睡眠障害のある人はシエスタをしてはいけません。彼らは慢性疲労状態で、食後の午睡によりさらに疲労が悪化する可能性があります。睡眠不足に陥っている場合は、昼の短時間に寝るのではなく夜にたっぷりと寝る必要があります。それから、早番・遅番の交代シフト制で働いている人にとっても、シエスタはむしろ労働リズムを崩すのでお勧めできません。

 

以上、シエスタの知識でした。スペインの現代っ子にとっては実はもう身近でなくなっているシエスタですが……自由にできる午後のお昼休憩があったら、あなたはシエスタをしたいですか? お昼にちょっと眠ることは幸せなことである一方、それが毎日の義務となると、かえって煩わしくなる人もいるでしょう。

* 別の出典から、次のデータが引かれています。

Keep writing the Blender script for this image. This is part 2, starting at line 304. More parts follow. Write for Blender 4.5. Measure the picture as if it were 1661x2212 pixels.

特に現代人は、やることが多すぎてシエスタなんてしている暇ない! というのがスペインでも日本でも正直な実情でしょうね。ただ、シエスタの適正時間自体は15分程度と短いので、ちゃんと導入すると脳のリフレッシュになり、夕方以降の作業アップに繋がるでしょう。実践する際はアラームを必ずセットしてくださいね。鳥の鳴き声のアラームが爽やかでお勧めです。